Bien pudo haber sido la historia de El animal, un hombre violento, posesivo y de conducta criminal, pero el relato se decide por mirarla desde Amparo (que son dos en una), aquella joven que este hombre rapta y confina en medio de agresiones y humillaciones. Pocas veces el punto de vista se separa de ella y con esto asume la posición de la víctima, que no es una sino todas las mujeres en esa situación, y lo hace como este cineasta suele tratar a sus personajes más infortunados, con respeto por su sufrimiento, ternura en su acercamiento y lucidez para crear empatía con el espectador. En la contraparte está Libardo, cuyo apodo evidencia el hecho de que en él no hay atisbo alguno de humanidad, ni por Amparo ni por ninguna de sus víctimas, tampoco siquiera por su propia familia. Es el mal personificado, sin ninguna leve sombra de compasión o duda, y así permanece de principio a fin, casi sin matices, lo que de cierta manera uniforma el transcurso del argumento; aunque sin duda es la figura más potente e inolvidable de toda la película y el recurso que, por contraste, carga de fuerza dramática a la protagonista y hace de su situación un contundente alegato contra la violencia de género.

No menos violento y arbitrario, es ese régimen de silencio, miedo y complicidad de todos los testigos de aquel agresivo sometimiento, lo cual se suma a la casi total ausencia del estado o de cualquier referente de orden legal o hasta moral. Un universo de precaria civilidad y de supervivencia que es construido veraz y minuciosamente desde el diseño de arte y la dirección de actores. Especialmente en este último apartado se evidencia el grado de madurez y eficacia que ha alcanzado Gaviria con lo que es tal vez el más importante aporte de su método al cine nacional.

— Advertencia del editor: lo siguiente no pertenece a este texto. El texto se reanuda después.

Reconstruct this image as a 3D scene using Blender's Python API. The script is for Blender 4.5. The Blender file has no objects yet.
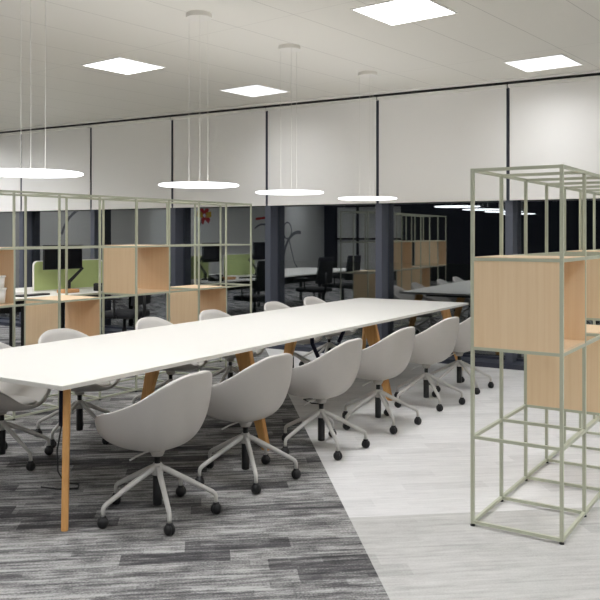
import bpy, bmesh, math, random
from mathutils import Vector, Matrix
random.seed(7)
PI = math.pi
R = math.radians
SC = bpy.context.scene
COL = SC.collection

# ------------------------------------------------------------------ materials
def new_mat(name):
    m = bpy.data.materials.new(name); m.use_nodes = True
    nt = m.node_tree
    return m, nt, nt.nodes['Principled BSDF']

def lin(c):
    return tuple(((x/255)/12.92 if x/255 <= .04045 else ((x/255+.055)/1.055)**2.4) for x in c)

def plain(name, rgb, rough=.5, metal=0.0, var=.04, scale=30, bump=0.0, spec=.5):
    """simple procedural paint: base colour with a faint noise mottling"""
    m, nt, b = new_mat(name)
    n = nt.nodes; l = nt.links
    tc = n.new('ShaderNodeTexCoord'); no = n.new('ShaderNodeTexNoise')
    no.inputs['Scale'].default_value = scale; no.inputs['Detail'].default_value = 3
    l.new(tc.outputs['Object'], no.inputs['Vector'])
    cr = n.new('ShaderNodeValToRGB')
    c = lin(rgb)
    cr.color_ramp.elements[0].color = (*[x*(1-var) for x in c], 1)
    cr.color_ramp.elements[1].color = (*[min(1, x*(1+var)) for x in c], 1)
    l.new(no.outputs['Fac'], cr.inputs['Fac']); l.new(cr.outputs['Color'], b.inputs['Base Color'])
    b.inputs['Roughness'].default_value = rough; b.inputs['Metallic'].default_value = metal
    b.inputs['Specular IOR Level'].default_value = spec
    if bump:
        bp = n.new('ShaderNodeBump'); bp.inputs['Strength'].default_value = bump; bp.inputs['Distance'].default_value = .002
        l.new(no.outputs['Fac'], bp.inputs['Height']); l.new(bp.outputs['Normal'], b.inputs['Normal'])
    return m

def emit_panel(name, rgb, strength, power):
    """micro-prismatic office panel: brightest straight down, weaker at flat angles"""
    m = emit(name, rgb, strength); nt = m.node_tree; n = nt.nodes; l = nt.links
    g = n.new('ShaderNodeNewGeometry'); d = n.new('ShaderNodeVectorMath'); d.operation = 'DOT_PRODUCT'
    l.new(g.outputs['Incoming'], d.inputs[0]); l.new(g.outputs['Normal'], d.inputs[1])
    p = n.new('ShaderNodeMath'); p.operation = 'POWER'; p.inputs[1].default_value = power
    a = n.new('ShaderNodeMath'); a.operation = 'ABSOLUTE'; l.new(d.outputs['Value'], a.inputs[0]); l.new(a.outputs[0], p.inputs[0])
    q = n.new('ShaderNodeMath'); q.operation = 'MULTIPLY'; q.inputs[1].default_value = strength
    l.new(p.outputs[0], q.inputs[0]); l.new(q.outputs[0], n['Emission'].inputs['Strength'])
    return m

def emit(name, rgb, strength):
    m = bpy.data.materials.new(name); m.use_nodes = True
    nt = m.node_tree; nt.nodes.clear()
    e = nt.nodes.new('ShaderNodeEmission'); o = nt.nodes.new('ShaderNodeOutputMaterial')
    e.inputs['Color'].default_value = (*lin(rgb), 1); e.inputs['Strength'].default_value = strength
    nt.links.new(e.outputs[0], o.inputs[0])
    return m

def wood(name, a, b_, axis='Z', scale=1.0):
    """oak veneer: grain stretched along one axis"""
    m, nt, b = new_mat(name)
    n = nt.nodes; l = nt.links
    tc = n.new('ShaderNodeTexCoord'); mp = n.new('ShaderNodeMapping')
    s = {'X': (2, 60, 60), 'Y': (60, 2, 60), 'Z': (60, 60, 2)}[axis]
    mp.inputs['Scale'].default_value = tuple(x*scale for x in s)
    l.new(tc.outputs['Object'], mp.inputs['Vector'])
    no = n.new('ShaderNodeTexNoise'); no.inputs['Scale'].default_value = 1; no.inputs['Detail'].default_value = 6
    no.inputs['Distortion'].default_value = .6
    l.new(mp.outputs[0], no.inputs['Vector'])
    cr = n.new('ShaderNodeValToRGB')
    cr.color_ramp.elements[0].position = .3; cr.color_ramp.elements[1].position = .7
    cr.color_ramp.elements[0].color = (*lin(a), 1); cr.color_ramp.elements[1].color = (*lin(b_), 1)
    l.new(no.outputs['Fac'], cr.inputs['Fac']); l.new(cr.outputs['Color'], b.inputs['Base Color'])
    b.inputs['Roughness'].default_value = .5
    return m

def carpet(name, stops, contrast_scale=1.0, tint=(1, 1, 1)):
    """planks of striped carpet, laid askew; colour per short block plus long streaks and pile speckle"""
    m, nt, b = new_mat(name)
    n = nt.nodes; l = nt.links
    tc = n.new('ShaderNodeTexCoord'); mp = n.new('ShaderNodeMapping')
    mp.inputs['Rotation'].default_value = (0, 0, -R(39.8))
    l.new(tc.outputs['Object'], mp.inputs['Vector'])
    sx = n.new('ShaderNodeSeparateXYZ'); l.new(mp.outputs[0], sx.inputs[0])
    def math_(op, a, b2=None, v=None):
        q = n.new('ShaderNodeMath'); q.operation = op
        if hasattr(a, 'links'): l.new(a, q.inputs[0])
        else: q.inputs[0].default_value = a
        if b2 is not None:
            if hasattr(b2, 'links'): l.new(b2, q.inputs[1])
            else: q.inputs[1].default_value = b2
        return q.outputs[0]
    def blocks(h, w, seed):
        row = math_('FLOOR', math_('DIVIDE', sx.outputs['Y'], h))
        wn = n.new('ShaderNodeTexWhiteNoise'); wn.noise_dimensions = '1D'
        l.new(math_('ADD', row, seed), wn.inputs['W'])
        off = math_('MULTIPLY', wn.outputs['Value'], 3.0)
        colx = math_('FLOOR', math_('ADD', math_('DIVIDE', sx.outputs['X'], w), off))
        cb = n.new('ShaderNodeCombineXYZ'); l.new(colx, cb.inputs['X']); l.new(row, cb.inputs['Y']); cb.inputs['Z'].default_value = seed
        w2 = n.new('ShaderNodeTexWhiteNoise'); w2.noise_dimensions = '3D'; l.new(cb.outputs[0], w2.inputs['Vector'])
        return w2.outputs['Value']
    b1 = blocks(.125, .5, 3.3); b2_ = blocks(.0625, .33, 9.1)
    def streak(sxx, syy, det=2):
        q = n.new('ShaderNodeMapping'); q.inputs['Scale'].default_value = (sxx, syy, 1)
        l.new(mp.outputs[0], q.inputs['Vector'])
        t = n.new('ShaderNodeTexNoise'); t.inputs['Scale'].default_value = 1; t.inputs['Detail'].default_value = det
        l.new(q.outputs[0], t.inputs['Vector']); return t.outputs['Fac']
    st = streak(2.6, 42, 3); st2 = streak(9, 26, 4); sp = streak(300, 300, 1); sp2 = streak(95, 120, 2)
    dk = math_('MULTIPLY', math_('LESS_THAN', b1, .2), -.22)
    v = math_('ADD', math_('MULTIPLY', b1, .12), math_('MULTIPLY', b2_, .20))
    v = math_('ADD', v, dk)
    v = math_('ADD', v, math_('MULTIPLY', math_('SUBTRACT', st, .5), 1.25))
    v = math_('ADD', v, math_('MULTIPLY', math_('SUBTRACT', st2, .5), .75))
    v = math_('ADD', v, math_('MULTIPLY', math_('SUBTRACT', sp, .5), .5))
    v = math_('ADD', v, math_('MULTIPLY', math_('SUBTRACT', sp2, .5), .7))
    v = math_('ADD', v, .37)
    cr = n.new('ShaderNodeValToRGB')
    els = cr.color_ramp.elements
    els[0].position = stops[0][0]; els[0].color = (*lin(stops[0][1]), 1)
    els[1].position = stops[-1][0]; els[1].color = (*lin(stops[-1][1]), 1)
    for p, c in stops[1:-1]:
        e = els.new(p); e.color = (*lin(c), 1)
    l.new(v, cr.inputs['Fac']); l.new(cr.outputs['Color'], b.inputs['Base Color'])
    b.inputs['Roughness'].default_value = .95; b.inputs['Specular IOR Level'].default_value = .15
    bp = n.new('ShaderNodeBump'); bp.inputs['Strength'].default_value = .3; bp.inputs['Distance'].default_value = .003
    l.new(sp, bp.inputs['Height']); l.new(bp.outputs['Normal'], b.inputs['Normal'])
    return m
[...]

Ampliando su mirada a la ciudad de Medellín, esta vez reconstruyendo el mundo moral sobre el que se erigieron muchos barrios de la periferia de la ciudad, Víctor Gaviria mira al pasado y al que bien pudo ser el origen de los personajes y la violencia que luego marcaron a esta sociedad, enfocándose en los seres más vulnerables en estas situaciones, la mujeres y los niños, y creando con ello, una vez más, un estudio antropológico y también histórico, una denuncia sin panfletarismos que hoy es más actual que nunca, y un afinado modelo de cómo podría ser idealmente el realismo cinematográfico.